What is required — Give back the lines exactly, from the first one to the line with "the bottom right')", both ends included.

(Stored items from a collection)
════════════════
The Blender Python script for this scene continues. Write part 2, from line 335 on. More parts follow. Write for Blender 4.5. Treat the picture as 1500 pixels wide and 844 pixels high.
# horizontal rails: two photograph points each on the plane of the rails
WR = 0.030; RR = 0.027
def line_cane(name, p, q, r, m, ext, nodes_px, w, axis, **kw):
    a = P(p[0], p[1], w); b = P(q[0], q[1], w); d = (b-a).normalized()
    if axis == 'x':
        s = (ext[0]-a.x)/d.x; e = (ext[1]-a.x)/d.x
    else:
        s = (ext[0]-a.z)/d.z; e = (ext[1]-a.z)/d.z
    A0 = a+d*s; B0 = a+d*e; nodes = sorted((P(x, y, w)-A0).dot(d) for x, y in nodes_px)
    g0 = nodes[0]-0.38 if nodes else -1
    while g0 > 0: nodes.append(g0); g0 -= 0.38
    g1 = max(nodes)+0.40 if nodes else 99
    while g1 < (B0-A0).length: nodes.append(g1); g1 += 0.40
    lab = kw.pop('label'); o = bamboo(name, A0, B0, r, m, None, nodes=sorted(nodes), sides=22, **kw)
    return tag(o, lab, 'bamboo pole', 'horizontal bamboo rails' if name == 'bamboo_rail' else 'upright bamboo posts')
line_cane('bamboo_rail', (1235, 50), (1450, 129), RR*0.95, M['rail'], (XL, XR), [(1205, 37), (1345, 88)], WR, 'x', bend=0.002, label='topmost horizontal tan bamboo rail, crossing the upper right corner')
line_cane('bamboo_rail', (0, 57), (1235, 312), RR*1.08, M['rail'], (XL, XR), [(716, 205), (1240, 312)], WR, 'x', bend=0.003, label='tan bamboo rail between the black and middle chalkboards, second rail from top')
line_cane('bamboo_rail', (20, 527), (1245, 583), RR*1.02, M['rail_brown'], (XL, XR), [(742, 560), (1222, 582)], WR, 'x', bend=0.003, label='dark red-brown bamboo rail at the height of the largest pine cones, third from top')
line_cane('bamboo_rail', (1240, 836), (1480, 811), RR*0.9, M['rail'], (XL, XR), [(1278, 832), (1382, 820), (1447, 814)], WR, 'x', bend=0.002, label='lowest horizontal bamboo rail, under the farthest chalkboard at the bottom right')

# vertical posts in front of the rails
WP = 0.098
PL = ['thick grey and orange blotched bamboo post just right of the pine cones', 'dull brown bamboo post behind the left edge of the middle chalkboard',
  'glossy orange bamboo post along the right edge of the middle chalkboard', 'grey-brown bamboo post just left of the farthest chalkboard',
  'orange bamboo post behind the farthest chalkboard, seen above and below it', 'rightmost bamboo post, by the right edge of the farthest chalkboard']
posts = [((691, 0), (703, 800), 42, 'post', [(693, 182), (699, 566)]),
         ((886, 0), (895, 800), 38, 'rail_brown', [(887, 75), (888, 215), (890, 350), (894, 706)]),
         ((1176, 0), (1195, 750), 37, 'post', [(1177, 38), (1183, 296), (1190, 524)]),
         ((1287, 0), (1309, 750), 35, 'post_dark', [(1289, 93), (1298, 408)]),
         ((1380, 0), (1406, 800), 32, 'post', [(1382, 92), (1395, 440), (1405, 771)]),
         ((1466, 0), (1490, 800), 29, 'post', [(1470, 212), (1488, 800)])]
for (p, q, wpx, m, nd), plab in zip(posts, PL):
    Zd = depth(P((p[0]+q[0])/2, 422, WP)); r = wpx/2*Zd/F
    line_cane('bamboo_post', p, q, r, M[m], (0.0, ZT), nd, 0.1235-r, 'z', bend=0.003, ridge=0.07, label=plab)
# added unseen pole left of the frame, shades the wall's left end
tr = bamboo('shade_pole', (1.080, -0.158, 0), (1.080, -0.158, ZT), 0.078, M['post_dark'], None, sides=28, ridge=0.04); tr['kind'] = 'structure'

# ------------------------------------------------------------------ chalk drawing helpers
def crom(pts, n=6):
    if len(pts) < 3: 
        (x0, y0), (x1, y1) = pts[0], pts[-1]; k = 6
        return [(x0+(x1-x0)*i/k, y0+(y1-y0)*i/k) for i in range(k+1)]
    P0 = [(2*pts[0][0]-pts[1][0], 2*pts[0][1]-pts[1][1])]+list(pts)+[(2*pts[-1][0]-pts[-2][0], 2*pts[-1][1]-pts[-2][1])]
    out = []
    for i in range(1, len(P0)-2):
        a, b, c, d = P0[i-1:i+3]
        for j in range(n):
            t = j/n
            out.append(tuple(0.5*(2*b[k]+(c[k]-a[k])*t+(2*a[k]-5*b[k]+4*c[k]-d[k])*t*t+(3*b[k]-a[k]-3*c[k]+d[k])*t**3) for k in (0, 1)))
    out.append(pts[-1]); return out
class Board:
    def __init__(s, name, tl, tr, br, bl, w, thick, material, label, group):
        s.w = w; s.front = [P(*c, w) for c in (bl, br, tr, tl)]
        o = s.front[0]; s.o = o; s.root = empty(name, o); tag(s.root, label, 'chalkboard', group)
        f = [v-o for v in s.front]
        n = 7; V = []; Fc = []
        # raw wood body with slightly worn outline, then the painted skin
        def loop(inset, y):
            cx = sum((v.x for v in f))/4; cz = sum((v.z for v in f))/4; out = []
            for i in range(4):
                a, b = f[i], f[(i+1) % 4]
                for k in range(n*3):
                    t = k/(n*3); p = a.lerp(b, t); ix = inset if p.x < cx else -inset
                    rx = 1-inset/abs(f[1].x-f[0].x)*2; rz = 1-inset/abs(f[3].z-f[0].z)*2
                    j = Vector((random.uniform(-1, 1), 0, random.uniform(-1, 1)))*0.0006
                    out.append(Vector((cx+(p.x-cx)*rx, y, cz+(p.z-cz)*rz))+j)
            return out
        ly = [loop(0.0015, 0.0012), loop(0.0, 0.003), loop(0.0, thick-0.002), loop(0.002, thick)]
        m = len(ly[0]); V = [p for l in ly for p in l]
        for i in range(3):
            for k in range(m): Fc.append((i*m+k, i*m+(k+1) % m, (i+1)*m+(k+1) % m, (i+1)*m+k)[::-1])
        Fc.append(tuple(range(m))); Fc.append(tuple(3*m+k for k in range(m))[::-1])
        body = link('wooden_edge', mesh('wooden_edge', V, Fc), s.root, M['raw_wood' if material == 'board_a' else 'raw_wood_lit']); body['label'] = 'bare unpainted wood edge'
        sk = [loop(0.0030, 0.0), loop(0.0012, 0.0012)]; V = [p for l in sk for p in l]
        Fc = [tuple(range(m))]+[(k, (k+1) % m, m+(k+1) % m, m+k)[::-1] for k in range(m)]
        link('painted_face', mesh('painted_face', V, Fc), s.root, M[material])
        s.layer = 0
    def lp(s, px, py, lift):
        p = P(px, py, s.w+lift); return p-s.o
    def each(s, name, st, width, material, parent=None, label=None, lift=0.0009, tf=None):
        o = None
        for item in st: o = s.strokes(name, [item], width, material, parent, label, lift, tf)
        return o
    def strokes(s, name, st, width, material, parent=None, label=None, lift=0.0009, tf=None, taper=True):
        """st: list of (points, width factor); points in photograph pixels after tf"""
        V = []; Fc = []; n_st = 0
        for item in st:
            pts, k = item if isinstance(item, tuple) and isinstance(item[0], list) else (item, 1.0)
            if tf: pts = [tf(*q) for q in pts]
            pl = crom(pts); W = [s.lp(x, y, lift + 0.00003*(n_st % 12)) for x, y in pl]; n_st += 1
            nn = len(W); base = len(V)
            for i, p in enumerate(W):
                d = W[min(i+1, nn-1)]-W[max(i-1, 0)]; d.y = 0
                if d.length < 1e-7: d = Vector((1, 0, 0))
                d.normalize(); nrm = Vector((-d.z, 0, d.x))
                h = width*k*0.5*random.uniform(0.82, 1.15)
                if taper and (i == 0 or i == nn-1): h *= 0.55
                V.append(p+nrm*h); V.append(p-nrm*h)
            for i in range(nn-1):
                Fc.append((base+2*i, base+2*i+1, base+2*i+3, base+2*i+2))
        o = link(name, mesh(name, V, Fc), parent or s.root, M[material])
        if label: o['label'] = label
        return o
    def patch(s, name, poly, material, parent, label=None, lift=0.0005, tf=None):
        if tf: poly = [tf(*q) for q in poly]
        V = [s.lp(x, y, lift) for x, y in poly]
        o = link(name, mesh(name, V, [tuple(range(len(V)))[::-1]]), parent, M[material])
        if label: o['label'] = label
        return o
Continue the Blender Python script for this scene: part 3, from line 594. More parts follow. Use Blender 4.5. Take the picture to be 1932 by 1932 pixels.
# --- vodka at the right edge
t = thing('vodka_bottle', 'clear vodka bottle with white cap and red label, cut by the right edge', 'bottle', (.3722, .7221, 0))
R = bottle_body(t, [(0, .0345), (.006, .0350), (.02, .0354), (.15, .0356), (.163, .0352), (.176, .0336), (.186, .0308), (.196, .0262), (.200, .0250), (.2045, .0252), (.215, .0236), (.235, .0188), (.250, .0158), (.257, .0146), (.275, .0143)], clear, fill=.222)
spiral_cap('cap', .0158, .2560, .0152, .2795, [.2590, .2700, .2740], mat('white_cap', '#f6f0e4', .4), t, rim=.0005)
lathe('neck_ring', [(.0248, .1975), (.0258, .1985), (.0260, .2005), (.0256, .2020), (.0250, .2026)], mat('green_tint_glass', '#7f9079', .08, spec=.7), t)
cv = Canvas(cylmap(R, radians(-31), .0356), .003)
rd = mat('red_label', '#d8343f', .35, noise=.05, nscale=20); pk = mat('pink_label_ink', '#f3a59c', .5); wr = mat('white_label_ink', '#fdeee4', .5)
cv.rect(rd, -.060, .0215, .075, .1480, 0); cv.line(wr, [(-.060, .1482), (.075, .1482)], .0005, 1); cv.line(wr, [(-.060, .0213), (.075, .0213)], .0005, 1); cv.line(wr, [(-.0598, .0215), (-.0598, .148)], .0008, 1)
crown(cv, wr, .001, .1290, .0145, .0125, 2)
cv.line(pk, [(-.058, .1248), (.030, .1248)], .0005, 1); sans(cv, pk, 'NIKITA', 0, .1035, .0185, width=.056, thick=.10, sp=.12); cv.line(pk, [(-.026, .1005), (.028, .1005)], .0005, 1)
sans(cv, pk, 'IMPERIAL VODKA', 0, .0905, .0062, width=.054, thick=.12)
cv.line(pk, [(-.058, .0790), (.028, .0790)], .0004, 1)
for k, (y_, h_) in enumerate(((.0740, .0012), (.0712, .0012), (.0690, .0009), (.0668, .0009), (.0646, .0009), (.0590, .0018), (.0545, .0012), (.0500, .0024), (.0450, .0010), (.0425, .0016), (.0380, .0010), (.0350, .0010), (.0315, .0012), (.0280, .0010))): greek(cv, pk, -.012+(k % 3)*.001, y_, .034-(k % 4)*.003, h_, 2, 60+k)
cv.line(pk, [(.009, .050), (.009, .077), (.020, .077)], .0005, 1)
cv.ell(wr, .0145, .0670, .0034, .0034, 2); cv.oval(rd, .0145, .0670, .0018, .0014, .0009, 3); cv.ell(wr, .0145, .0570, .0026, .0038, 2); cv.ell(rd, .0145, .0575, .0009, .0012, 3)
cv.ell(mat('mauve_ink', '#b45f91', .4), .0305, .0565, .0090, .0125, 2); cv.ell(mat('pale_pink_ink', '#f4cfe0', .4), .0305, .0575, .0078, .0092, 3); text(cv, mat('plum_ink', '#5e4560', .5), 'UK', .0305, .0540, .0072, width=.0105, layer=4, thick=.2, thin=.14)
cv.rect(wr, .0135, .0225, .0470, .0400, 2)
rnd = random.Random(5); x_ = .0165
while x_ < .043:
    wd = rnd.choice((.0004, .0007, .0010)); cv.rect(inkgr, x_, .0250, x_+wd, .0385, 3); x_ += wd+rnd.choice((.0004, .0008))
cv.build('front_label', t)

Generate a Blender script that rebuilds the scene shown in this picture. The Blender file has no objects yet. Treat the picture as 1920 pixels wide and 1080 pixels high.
════════════════
Result for this exercise —
The Blender Python script for this scene continues. Write part 2, from line 335 on. More parts follow. Write for Blender 4.5. Treat the picture as 1500 pixels wide and 844 pixels high.
# horizontal rails: two photograph points each on the plane of the rails
WR = 0.030; RR = 0.027
def line_cane(name, p, q, r, m, ext, nodes_px, w, axis, **kw):
    a = P(p[0], p[1], w); b = P(q[0], q[1], w); d = (b-a).normalized()
    if axis == 'x':
        s = (ext[0]-a.x)/d.x; e = (ext[1]-a.x)/d.x
    else:
        s = (ext[0]-a.z)/d.z; e = (ext[1]-a.z)/d.z
    A0 = a+d*s; B0 = a+d*e; nodes = sorted((P(x, y, w)-A0).dot(d) for x, y in nodes_px)
    g0 = nodes[0]-0.38 if nodes else -1
    while g0 > 0: nodes.append(g0); g0 -= 0.38
    g1 = max(nodes)+0.40 if nodes else 99
    while g1 < (B0-A0).length: nodes.append(g1); g1 += 0.40
    lab = kw.pop('label'); o = bamboo(name, A0, B0, r, m, None, nodes=sorted(nodes), sides=22, **kw)
    return tag(o, lab, 'bamboo pole', 'horizontal bamboo rails' if name == 'bamboo_rail' else 'upright bamboo posts')
line_cane('bamboo_rail', (1235, 50), (1450, 129), RR*0.95, M['rail'], (XL, XR), [(1205, 37), (1345, 88)], WR, 'x', bend=0.002, label='topmost horizontal tan bamboo rail, crossing the upper right corner')
line_cane('bamboo_rail', (0, 57), (1235, 312), RR*1.08, M['rail'], (XL, XR), [(716, 205), (1240, 312)], WR, 'x', bend=0.003, label='tan bamboo rail between the black and middle chalkboards, second rail from top')
line_cane('bamboo_rail', (20, 527), (1245, 583), RR*1.02, M['rail_brown'], (XL, XR), [(742, 560), (1222, 582)], WR, 'x', bend=0.003, label='dark red-brown bamboo rail at the height of the largest pine cones, third from top')
line_cane('bamboo_rail', (1240, 836), (1480, 811), RR*0.9, M['rail'], (XL, XR), [(1278, 832), (1382, 820), (1447, 814)], WR, 'x', bend=0.002, label='lowest horizontal bamboo rail, under the farthest chalkboard at the bottom right')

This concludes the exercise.